Azerbaijan Soviet Socialist, a small country (33,200 sq. mi.) lying south of the eastern half of the Caucasus range, being little more than the dry valley of the lower Kura river. The people, numbering over 3,000,000, are related to the Turks. In a climate similar to that of Egypt they raise grapes, olives, figs, vegetables, lemons, tangerines, bamboo, eucalyptus and fine, long-fibre cotton for Soviet mills. In the spring they pasture horses, cattle and sheep in the valley and in the uplands in the summer.
The chief business of Azerbaijan Republic is oil, and its center is Baku, a modern city of 800,000. The oil is now drawn by machinery and much of it comes from fields and layers not used before the revolution, and from under the waters of the Caspian. It is refined at Baku and shipped up the Volga to Soviet markets or sent to Batum for export over the Black Sea. The present oil output is twice the pre-war maximum (now 22,000,000 metric tons annually).

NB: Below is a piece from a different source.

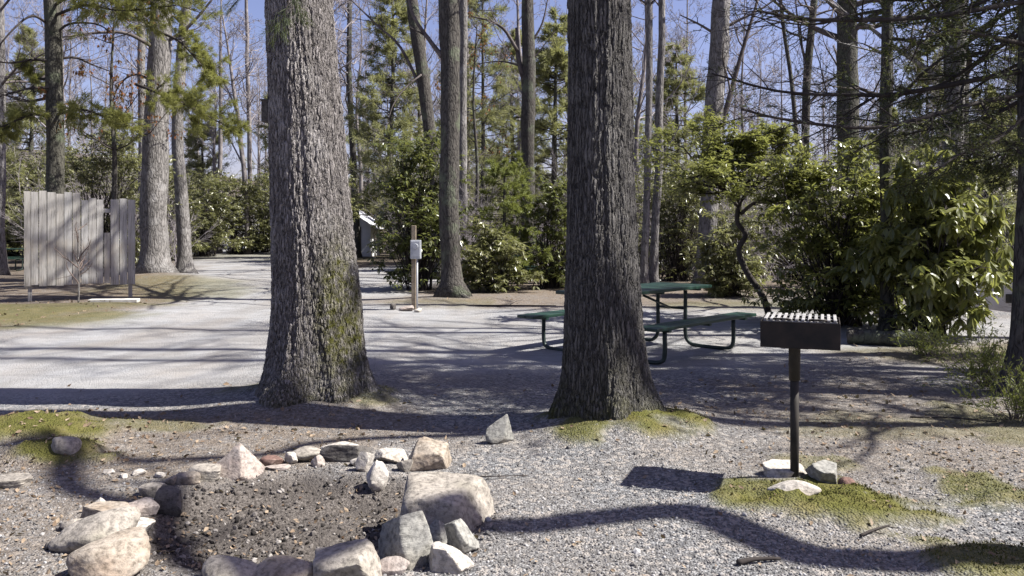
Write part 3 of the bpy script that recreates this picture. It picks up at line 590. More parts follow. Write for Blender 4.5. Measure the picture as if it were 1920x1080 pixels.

The pre-revolutionary society of Azerbaijan was quite patriarchal, required the women to wear heavy black veils and to labor in half-slavery. Now at least 5,000 women attend the university and a few have reached the top in politics and business. The Azerbaijan language was permitted by the tsars but the annual number of books printed then was not 1/30th of the present number (6,000,000).